Momigliano cerca di seguire l’esempio del filosofo Benedetto Croce, storicizzando Tucidide. Pur avendo appreso dal suo mentore De Sanctis un solido metodo filologico, la sua formazione filosofica lo spinge a desiderare una storia sottratta dalle angustie della filologia, enfatizzando lo studio del pensiero (p. 103). Il Tucidide momiglianeo prende spunto da quello ferrabiniano, ma è più rigoroso nella analisi critica del testo. Ne consegue un ritratto di Tucidide più storicamente accurato e umano.

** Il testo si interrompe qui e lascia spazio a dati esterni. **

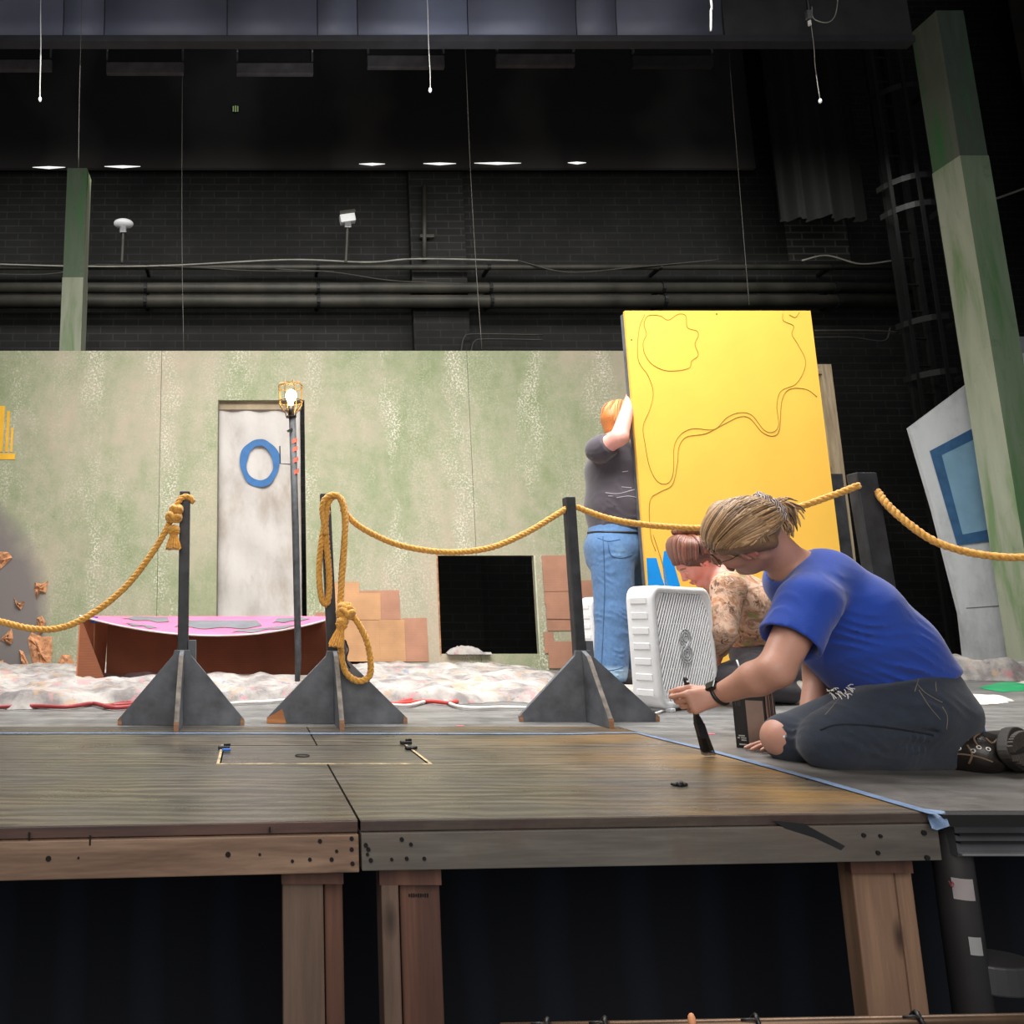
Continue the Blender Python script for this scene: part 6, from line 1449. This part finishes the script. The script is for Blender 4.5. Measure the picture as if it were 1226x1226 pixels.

Il susseguirsi degli eventi, si può notare, condiziona l’evoluzione della storiografia di Tucidide, ed è necessario cogliere questi cambiamenti (p. 105). In anni successivi alla sua prima opera su Tucidide, Momigliano compie ulteriori riflessioni che lo portano a criticare Tucidide per aver colto solamente alcuni aspetti del problema storico, come i rapporti di forza, senza tenerne in considerazione altri come l’attenzione alle personalità e agli individui (p. 113). Momigliano, che aveva interpretato il dialogo tra Ateniesi e Meli (scritto a suo parere nell’immediatezza del fatto) come un inno all’imperialismo ateniese, fu contestato su questo da De Sanctis che invece lo riteneva una condanna dell’imperialismo ateniese (scritta dopo l’esito finale della guerra) (pp. 64-65).
Il saggio ha il pregio di mettere in luce diversi aspetti relativi alla figura di Tucidide, come la sua attualità per lo studio delle relazioni internazionali, la sua riscoperta da parte dello storicismo tedesco e successivamente da parte degli storici italiani, la dicotomia giustizia-forza del caso dei Meli, la fondazione di un metodo storico che aspira alla imparzialità ed al controllo delle fonti. Tutto ciò viene riassunto in relativamente poche pagine, approfondendo comunque i punti di vista del dibattito tedesco e italiano di fine Ottocento e inizio Novecento, in modo da suscitare l’interesse dei lettori.